La leggenda vuole che il suo brano più iconico, Blue Lagoon, sia nato da un sogno a metà tra la realtà onirica e il delirio. Ascoltare questo pezzo è come tuffarsi in una laguna infinita sotto i cieli roventi di agosto, con onde che si infrangono sognanti e chitarre elettriche sognanti che fanno da perfetta colonna sonora al momento. La struttura musicale è semplice ma è proprio qui che si cela la sua grandezza: ogni nota è una carezza, un’onda che lambisce lo spirito di chi ascolta. Il suono è profondo e vivido, trasparente come l’acqua di una laguna incontaminata ma con l’intensità di un vulcano marino. Il pubblico giapponese, normalmente controllato e discreto, durante un’esecuzione dal vivo di questo brano si trasforma. Sono tutti pronti a scivolare in questo oceano immaginario insieme a Takanaka, a lasciarsi andare come fuscelli trascinati dalla corrente. È un rituale euforico: la sua chitarra è un’àncora e, allo stesso tempo, un faro. Takanaka è lì senza dire una parola a far parlare la sua chitarra ed ogni colpo di plettro è un richiamo, un invito a perdersi in quel mondo artificiale eppure sorprendentemente reale.
Gli anni Ottanta sono per Takanaka una giostra a colori, un’epoca in cui spunta sulle scene giapponesi con giacche dai colori improbabili e chitarre da collezione, fra cui una perfettamente trasparente e una completamente dorata, che brillano come fossero saltate fuori da qualche anime (cartone animato giapponese). Questa non è semplice vanità; è un manifesto. Takanaka vuole trasportare il pubblico oltre la musica. Dentro il colore. All’interno di un mondo fantastico. In quegli anni, Tokyo pullula di artisti intenti a spezzare le convenzioni e Takanaka li supera tutti. Non si limita ad essere il più eccentrico: porta infatti la musica e lo stile di vita a livelli cosmici. Lo spettacolo è un viaggio audiovisivo. Si parla di chitarre a forma di pesce, assoli che sembrano suonati da Poseidone in persona e di un suono che cavalca l’onda delle emozioni. Il funk incontra il rock, il jazz si fonde con l’elettronica e Takanaka cavalca ogni brano come un surfista esperto, muovendosi da una nota all’altra con fluida agilità, quasi ultraterrena.
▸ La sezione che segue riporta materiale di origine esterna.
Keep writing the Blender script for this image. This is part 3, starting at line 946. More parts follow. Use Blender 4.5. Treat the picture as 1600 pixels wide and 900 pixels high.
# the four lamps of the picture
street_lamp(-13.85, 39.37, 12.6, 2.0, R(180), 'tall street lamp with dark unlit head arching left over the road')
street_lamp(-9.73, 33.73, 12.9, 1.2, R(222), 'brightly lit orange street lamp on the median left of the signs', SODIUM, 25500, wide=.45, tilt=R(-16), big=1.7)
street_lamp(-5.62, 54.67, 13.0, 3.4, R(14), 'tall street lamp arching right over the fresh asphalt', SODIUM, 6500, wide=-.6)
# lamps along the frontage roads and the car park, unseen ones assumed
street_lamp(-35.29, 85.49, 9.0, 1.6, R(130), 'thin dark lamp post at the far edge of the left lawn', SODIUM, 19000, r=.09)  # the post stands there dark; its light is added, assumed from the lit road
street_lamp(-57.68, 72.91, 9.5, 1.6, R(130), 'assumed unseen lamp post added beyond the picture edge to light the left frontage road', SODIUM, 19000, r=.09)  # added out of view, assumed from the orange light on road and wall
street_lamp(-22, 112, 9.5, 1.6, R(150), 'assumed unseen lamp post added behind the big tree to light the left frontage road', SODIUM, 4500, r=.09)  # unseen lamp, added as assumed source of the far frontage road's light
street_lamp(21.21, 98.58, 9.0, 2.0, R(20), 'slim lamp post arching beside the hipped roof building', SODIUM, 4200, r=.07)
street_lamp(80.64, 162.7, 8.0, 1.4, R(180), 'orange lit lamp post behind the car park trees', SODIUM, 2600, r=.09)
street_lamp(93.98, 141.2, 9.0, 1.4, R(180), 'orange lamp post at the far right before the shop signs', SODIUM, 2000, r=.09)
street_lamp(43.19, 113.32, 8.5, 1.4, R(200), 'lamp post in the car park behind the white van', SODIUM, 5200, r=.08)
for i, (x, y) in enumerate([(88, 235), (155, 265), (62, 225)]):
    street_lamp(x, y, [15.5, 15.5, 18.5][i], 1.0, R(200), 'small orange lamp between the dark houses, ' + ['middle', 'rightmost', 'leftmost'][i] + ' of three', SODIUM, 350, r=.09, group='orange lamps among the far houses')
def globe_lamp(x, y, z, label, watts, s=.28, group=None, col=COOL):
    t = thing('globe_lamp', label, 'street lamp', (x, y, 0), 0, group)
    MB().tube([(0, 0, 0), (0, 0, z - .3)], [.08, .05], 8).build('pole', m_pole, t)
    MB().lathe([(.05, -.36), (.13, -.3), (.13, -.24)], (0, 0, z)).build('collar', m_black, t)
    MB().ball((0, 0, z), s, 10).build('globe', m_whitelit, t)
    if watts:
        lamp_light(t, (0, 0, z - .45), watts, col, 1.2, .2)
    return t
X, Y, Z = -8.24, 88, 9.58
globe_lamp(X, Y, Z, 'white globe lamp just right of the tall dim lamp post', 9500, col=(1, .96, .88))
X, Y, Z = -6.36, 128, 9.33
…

In quel periodo riesce ad essere anche la principale ispirazione per un nuovo genere musicale che attecchisce molto nella capitale nipponica e che si chiamerà city pop.
Masayoshi Takanaka è un miraggio nel deserto della prevedibilità musicale, un faro abbagliante nel buio della monotonia. In lui vive lo spirito di un’epoca che non vuole morire e che continua a danzare tra le onde elettriche della sua Blue Lagoon a inseguire chimere psichedeliche, a sfidare il destino su una tavola da surf musicale con una chitarra dorata che brilla come il sole a mezzogiorno. In fin dei conti, la sua è una storia che si riassume in poche parole: non importa dove sei diretto, finché la musica è buona l’impossibile è solo pura convenzione.